DIRECTIONS FOR THIS TASK — Output all of the data below exactly as given.
:::
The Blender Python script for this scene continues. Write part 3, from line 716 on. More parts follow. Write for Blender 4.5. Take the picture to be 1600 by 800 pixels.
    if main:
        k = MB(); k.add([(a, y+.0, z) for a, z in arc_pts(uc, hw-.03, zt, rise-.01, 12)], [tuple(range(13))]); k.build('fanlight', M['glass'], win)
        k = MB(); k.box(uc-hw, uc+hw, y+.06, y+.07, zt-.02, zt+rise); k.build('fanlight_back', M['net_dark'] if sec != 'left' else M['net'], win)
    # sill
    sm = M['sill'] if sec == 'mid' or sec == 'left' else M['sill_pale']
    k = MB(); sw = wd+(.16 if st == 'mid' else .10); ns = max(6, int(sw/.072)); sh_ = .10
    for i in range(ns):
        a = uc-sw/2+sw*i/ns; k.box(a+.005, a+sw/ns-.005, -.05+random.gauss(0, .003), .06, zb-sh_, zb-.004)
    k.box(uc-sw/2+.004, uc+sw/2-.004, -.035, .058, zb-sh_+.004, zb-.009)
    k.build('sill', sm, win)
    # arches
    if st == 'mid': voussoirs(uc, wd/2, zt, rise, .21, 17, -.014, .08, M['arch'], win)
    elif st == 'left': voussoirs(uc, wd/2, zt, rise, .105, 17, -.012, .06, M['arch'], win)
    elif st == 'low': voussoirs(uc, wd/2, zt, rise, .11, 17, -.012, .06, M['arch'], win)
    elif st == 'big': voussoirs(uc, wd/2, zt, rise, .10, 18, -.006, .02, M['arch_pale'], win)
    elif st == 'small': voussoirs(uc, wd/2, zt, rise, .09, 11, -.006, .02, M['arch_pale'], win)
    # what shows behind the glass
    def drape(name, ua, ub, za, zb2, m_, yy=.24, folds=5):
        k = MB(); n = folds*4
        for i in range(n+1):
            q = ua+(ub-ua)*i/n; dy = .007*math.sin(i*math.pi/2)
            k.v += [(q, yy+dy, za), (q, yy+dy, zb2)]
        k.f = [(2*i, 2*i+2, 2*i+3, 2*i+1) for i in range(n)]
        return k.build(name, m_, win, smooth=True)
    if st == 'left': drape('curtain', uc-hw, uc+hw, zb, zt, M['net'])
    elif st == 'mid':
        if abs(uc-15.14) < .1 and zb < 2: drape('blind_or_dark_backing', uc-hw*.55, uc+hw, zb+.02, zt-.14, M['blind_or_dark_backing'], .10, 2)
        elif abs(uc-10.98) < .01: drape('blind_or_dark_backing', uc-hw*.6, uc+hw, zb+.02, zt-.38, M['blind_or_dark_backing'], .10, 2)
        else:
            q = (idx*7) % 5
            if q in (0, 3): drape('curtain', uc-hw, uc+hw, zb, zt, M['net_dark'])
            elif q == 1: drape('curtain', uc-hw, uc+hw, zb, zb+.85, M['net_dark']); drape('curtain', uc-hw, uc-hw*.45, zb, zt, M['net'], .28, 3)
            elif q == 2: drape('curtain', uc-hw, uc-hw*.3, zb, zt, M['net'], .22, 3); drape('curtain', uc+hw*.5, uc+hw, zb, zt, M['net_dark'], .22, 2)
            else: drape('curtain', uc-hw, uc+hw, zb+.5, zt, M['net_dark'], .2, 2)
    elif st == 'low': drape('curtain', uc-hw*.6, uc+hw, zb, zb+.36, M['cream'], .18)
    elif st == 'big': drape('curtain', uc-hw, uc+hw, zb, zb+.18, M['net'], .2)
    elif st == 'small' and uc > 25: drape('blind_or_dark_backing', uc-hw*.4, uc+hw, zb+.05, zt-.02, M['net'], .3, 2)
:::
WRITTEN ANSWER —
The Blender Python script for this scene continues. Write part 3, from line 716 on. More parts follow. Write for Blender 4.5. Take the picture to be 1600 by 800 pixels.
    if main:
        k = MB(); k.add([(a, y+.0, z) for a, z in arc_pts(uc, hw-.03, zt, rise-.01, 12)], [tuple(range(13))]); k.build('fanlight', M['glass'], win)
        k = MB(); k.box(uc-hw, uc+hw, y+.06, y+.07, zt-.02, zt+rise); k.build('fanlight_back', M['net_dark'] if sec != 'left' else M['net'], win)
    # sill
    sm = M['sill'] if sec == 'mid' or sec == 'left' else M['sill_pale']
    k = MB(); sw = wd+(.16 if st == 'mid' else .10); ns = max(6, int(sw/.072)); sh_ = .10
    for i in range(ns):
        a = uc-sw/2+sw*i/ns; k.box(a+.005, a+sw/ns-.005, -.05+random.gauss(0, .003), .06, zb-sh_, zb-.004)
    k.box(uc-sw/2+.004, uc+sw/2-.004, -.035, .058, zb-sh_+.004, zb-.009)
    k.build('sill', sm, win)
    # arches
    if st == 'mid': voussoirs(uc, wd/2, zt, rise, .21, 17, -.014, .08, M['arch'], win)
    elif st == 'left': voussoirs(uc, wd/2, zt, rise, .105, 17, -.012, .06, M['arch'], win)
    elif st == 'low': voussoirs(uc, wd/2, zt, rise, .11, 17, -.012, .06, M['arch'], win)
    elif st == 'big': voussoirs(uc, wd/2, zt, rise, .10, 18, -.006, .02, M['arch_pale'], win)
    elif st == 'small': voussoirs(uc, wd/2, zt, rise, .09, 11, -.006, .02, M['arch_pale'], win)
    # what shows behind the glass
    def drape(name, ua, ub, za, zb2, m_, yy=.24, folds=5):
        k = MB(); n = folds*4
        for i in range(n+1):
            q = ua+(ub-ua)*i/n; dy = .007*math.sin(i*math.pi/2)
            k.v += [(q, yy+dy, za), (q, yy+dy, zb2)]
        k.f = [(2*i, 2*i+2, 2*i+3, 2*i+1) for i in range(n)]
        return k.build(name, m_, win, smooth=True)
    if st == 'left': drape('curtain', uc-hw, uc+hw, zb, zt, M['net'])
    elif st == 'mid':
        if abs(uc-15.14) < .1 and zb < 2: drape('blind_or_dark_backing', uc-hw*.55, uc+hw, zb+.02, zt-.14, M['blind_or_dark_backing'], .10, 2)
        elif abs(uc-10.98) < .01: drape('blind_or_dark_backing', uc-hw*.6, uc+hw, zb+.02, zt-.38, M['blind_or_dark_backing'], .10, 2)
        else:
            q = (idx*7) % 5
            if q in (0, 3): drape('curtain', uc-hw, uc+hw, zb, zt, M['net_dark'])
            elif q == 1: drape('curtain', uc-hw, uc+hw, zb, zb+.85, M['net_dark']); drape('curtain', uc-hw, uc-hw*.45, zb, zt, M['net'], .28, 3)
            elif q == 2: drape('curtain', uc-hw, uc-hw*.3, zb, zt, M['net'], .22, 3); drape('curtain', uc+hw*.5, uc+hw, zb, zt, M['net_dark'], .22, 2)
            else: drape('curtain', uc-hw, uc+hw, zb+.5, zt, M['net_dark'], .2, 2)
    elif st == 'low': drape('curtain', uc-hw*.6, uc+hw, zb, zb+.36, M['cream'], .18)
    elif st == 'big': drape('curtain', uc-hw, uc+hw, zb, zb+.18, M['net'], .2)
    elif st == 'small' and uc > 25: drape('blind_or_dark_backing', uc-hw*.4, uc+hw, zb+.05, zt-.02, M['net'], .3, 2)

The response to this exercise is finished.